* START Data rows *
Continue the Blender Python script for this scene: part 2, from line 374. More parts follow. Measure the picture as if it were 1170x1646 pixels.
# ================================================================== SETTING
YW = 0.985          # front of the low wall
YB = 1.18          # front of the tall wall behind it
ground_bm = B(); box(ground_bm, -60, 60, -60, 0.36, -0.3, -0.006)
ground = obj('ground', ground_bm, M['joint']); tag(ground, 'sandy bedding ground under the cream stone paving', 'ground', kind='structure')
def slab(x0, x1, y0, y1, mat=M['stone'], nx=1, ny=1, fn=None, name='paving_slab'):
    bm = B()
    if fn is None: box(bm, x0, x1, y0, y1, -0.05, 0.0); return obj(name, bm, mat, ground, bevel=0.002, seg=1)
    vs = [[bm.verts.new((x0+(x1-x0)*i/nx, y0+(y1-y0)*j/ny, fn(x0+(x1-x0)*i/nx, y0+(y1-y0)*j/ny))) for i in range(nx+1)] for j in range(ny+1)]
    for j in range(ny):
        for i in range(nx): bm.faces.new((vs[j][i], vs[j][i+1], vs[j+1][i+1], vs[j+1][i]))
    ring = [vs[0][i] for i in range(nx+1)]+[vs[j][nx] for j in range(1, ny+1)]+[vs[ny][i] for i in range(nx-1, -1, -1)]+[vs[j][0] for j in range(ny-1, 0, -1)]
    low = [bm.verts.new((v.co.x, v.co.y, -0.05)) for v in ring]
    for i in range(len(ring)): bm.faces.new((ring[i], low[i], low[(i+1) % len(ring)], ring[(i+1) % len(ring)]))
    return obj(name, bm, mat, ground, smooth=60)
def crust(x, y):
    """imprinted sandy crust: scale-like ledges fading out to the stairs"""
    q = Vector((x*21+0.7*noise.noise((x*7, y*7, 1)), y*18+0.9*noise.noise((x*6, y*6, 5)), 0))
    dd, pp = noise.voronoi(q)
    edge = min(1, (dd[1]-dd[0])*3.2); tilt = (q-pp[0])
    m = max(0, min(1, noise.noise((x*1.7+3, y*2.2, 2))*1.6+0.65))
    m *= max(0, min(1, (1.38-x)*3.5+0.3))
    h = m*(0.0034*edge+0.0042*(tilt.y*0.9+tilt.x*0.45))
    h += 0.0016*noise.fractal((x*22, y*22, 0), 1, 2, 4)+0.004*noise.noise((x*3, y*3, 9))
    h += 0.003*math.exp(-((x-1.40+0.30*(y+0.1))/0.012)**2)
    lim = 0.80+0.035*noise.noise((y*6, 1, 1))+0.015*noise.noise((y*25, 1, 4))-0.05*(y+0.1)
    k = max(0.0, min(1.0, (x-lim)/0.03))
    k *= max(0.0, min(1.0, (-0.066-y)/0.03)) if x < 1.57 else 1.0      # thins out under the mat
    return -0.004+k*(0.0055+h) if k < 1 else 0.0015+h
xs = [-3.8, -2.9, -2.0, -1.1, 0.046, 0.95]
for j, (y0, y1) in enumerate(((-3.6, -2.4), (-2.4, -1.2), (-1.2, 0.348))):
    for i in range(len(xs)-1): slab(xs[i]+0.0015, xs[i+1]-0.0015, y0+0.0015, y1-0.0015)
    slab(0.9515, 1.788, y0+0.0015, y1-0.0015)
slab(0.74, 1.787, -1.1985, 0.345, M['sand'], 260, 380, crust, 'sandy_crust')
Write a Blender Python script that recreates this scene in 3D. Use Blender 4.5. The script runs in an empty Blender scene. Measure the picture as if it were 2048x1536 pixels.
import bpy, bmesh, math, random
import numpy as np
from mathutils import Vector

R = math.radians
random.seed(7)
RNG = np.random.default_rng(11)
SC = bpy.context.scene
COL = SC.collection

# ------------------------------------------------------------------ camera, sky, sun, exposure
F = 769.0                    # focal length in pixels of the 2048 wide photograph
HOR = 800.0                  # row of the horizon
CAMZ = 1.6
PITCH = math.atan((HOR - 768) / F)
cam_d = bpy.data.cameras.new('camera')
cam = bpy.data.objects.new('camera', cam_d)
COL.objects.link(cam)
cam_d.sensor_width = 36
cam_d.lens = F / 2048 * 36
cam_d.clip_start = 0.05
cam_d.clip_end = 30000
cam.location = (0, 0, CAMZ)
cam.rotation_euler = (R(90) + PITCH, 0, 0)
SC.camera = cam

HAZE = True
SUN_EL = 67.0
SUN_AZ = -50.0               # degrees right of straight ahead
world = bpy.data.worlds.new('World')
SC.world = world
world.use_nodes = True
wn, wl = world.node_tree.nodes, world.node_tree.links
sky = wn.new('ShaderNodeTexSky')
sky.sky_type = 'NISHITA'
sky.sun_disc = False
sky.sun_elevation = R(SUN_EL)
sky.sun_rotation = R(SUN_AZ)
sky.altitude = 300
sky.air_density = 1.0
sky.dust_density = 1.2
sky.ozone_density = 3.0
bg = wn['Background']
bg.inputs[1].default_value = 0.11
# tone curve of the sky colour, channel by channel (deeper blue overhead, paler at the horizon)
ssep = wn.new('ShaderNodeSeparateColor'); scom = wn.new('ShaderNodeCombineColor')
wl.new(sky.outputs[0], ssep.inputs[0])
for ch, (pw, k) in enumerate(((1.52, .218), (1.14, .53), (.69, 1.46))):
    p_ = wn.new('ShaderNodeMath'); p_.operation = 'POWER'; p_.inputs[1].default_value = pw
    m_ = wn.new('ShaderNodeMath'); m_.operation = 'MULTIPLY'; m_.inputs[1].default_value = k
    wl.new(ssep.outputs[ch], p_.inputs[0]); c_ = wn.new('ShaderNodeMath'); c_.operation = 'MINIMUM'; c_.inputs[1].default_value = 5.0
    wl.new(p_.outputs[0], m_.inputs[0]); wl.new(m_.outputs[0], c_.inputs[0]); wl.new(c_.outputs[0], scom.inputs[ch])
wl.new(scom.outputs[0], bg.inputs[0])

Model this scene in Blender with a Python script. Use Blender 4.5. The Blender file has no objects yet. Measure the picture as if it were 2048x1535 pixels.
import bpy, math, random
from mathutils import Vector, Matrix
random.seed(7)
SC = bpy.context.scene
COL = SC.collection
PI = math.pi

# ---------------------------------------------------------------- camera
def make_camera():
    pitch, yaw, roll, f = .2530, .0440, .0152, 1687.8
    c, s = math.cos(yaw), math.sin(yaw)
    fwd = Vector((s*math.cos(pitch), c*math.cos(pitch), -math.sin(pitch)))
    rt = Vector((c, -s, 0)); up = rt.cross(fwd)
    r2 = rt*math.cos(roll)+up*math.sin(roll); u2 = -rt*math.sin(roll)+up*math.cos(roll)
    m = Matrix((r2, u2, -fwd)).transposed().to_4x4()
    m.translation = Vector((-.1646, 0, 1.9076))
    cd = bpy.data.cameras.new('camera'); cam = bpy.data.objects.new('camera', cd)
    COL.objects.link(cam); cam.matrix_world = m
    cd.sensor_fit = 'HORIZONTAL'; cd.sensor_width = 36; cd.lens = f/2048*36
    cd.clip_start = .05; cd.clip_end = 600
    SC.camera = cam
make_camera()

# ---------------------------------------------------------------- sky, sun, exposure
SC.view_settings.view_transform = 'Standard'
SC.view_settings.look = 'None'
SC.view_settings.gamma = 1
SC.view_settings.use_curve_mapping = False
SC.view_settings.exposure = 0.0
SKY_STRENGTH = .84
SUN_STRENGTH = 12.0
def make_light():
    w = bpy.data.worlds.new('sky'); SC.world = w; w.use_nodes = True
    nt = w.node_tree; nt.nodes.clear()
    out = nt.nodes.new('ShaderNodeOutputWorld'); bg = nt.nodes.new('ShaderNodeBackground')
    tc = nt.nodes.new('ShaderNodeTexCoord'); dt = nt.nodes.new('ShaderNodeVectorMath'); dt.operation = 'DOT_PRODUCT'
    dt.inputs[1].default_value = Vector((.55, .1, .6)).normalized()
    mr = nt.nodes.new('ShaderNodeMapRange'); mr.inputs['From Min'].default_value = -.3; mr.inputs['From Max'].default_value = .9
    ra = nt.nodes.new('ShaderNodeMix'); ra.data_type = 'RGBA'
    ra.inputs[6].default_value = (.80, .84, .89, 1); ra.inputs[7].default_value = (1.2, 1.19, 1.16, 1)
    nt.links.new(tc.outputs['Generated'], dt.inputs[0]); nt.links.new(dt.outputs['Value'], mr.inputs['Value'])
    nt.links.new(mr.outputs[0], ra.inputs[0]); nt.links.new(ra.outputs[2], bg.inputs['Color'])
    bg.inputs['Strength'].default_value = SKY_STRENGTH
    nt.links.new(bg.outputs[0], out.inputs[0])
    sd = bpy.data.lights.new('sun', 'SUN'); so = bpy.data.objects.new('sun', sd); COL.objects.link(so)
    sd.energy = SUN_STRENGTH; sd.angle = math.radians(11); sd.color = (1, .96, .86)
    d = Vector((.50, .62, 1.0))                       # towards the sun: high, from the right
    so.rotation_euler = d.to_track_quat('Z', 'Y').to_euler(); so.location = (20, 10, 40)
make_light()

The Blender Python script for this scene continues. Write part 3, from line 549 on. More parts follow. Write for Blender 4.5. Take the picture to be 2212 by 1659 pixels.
* END Data rows *
Written request
From the data, pick out every line that includes "Write".

Task result
Write a Blender Python script that recreates this scene in 3D. Use Blender 4.5. The script runs in an empty Blender scene. Measure the picture as if it were 2048x1536 pixels.
The Blender Python script for this scene continues. Write part 3, from line 549 on. More parts follow. Write for Blender 4.5. Take the picture to be 2212 by 1659 pixels.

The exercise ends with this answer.